15. APPLICABLE LAW AND JURISDICTION

All transactions between the Buyer and the Seller shall be interpreted in accordance with and governed by the Laws of the Republic of South Africa. The Buyer and the Seller agree to the jurisdiction of the High Court of the Republic of South Africa.

16. FIRST ORDER OF PREFERENCE

These Standard Terms and Conditions are to take First Order of Preference

17. FORCE MAJEURE

Any delays experienced as a result of strike, fire, storms, riots, acts of war, acts of God, and acts of public enemies or other unforeseen cause beyond the control and without fault or negligence of Seller shall excuse Seller from late delivery. Seller shall notify Buyer in writing within 10 (ten) days regarding any such delays.

18. SEVERABILITY

Any provisions hereof prohibited by law shall be ineffective to the extent of such prohibition without invalidating the remaining provisions hereof.

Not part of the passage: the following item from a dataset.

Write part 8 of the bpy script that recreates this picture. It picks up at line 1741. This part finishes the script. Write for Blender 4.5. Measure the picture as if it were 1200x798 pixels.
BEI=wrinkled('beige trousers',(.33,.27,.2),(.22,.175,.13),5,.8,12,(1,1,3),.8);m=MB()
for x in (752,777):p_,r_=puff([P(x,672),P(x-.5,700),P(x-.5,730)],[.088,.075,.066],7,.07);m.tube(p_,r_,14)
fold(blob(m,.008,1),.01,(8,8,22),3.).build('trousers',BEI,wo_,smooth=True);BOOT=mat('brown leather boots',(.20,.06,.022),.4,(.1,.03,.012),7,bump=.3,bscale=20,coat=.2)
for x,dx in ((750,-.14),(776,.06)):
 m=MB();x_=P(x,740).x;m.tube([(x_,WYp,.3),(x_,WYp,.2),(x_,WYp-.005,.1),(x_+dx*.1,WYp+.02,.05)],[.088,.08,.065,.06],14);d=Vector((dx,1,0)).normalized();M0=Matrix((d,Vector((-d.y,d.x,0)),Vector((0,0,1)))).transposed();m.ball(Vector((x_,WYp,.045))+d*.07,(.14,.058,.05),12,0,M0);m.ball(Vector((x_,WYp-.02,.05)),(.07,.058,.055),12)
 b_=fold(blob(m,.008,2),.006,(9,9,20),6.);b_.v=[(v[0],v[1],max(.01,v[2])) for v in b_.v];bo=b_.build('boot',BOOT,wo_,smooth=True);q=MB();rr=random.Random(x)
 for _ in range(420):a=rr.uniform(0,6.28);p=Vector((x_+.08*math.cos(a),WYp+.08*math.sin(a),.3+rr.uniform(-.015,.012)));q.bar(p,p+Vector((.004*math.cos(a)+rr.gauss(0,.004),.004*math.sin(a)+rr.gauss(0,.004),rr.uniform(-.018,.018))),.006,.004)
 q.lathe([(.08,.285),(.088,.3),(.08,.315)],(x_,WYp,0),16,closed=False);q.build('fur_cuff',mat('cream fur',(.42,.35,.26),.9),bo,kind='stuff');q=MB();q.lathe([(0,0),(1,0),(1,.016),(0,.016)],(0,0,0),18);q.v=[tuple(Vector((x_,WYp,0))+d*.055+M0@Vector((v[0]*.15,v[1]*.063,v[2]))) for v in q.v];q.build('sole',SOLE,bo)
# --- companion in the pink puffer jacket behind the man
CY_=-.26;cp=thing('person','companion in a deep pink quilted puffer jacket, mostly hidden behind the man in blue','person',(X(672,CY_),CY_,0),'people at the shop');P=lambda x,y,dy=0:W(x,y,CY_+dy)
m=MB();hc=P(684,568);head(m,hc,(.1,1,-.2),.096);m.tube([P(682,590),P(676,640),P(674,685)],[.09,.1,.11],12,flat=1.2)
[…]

19. LIMITATION OF LIABILITY

Notwithstanding any other provisions of any resulting order, under no circumstances shall either party be liable for any consequential, special, incidental, indirect, multiple, or punitive damages, or any damage deemed to be of an indirect or consequential nature arising out of or related to its performance under this contract, whether based upon breach of the contract, warranty, or negligence and whether grounded in tort, contract, civil law, or other theories of liability including strict liability, even if advised in advance of the possibility of such damages. The Seller’s total liability, including but not limited to liability for indemnity, defense, and hold harmless obligations shall not exceed the amount paid to the Seller under this order.

20. ENTIRE AGREEMENT

The above-stated Terms and Conditions of Sale, unless expressly modified in writing and executed by an authorised representative of Seller, are intended to reflect the final expression of the agreement between the parties. Buyer may utilize its own form to describe the entire goods being purchased; however, all terms and conditions stated on Buyer’s form which in any way modify, conflict with, or contradict with the Terms and Conditions of Sale stated above shall be considered invalid and non-enforceable.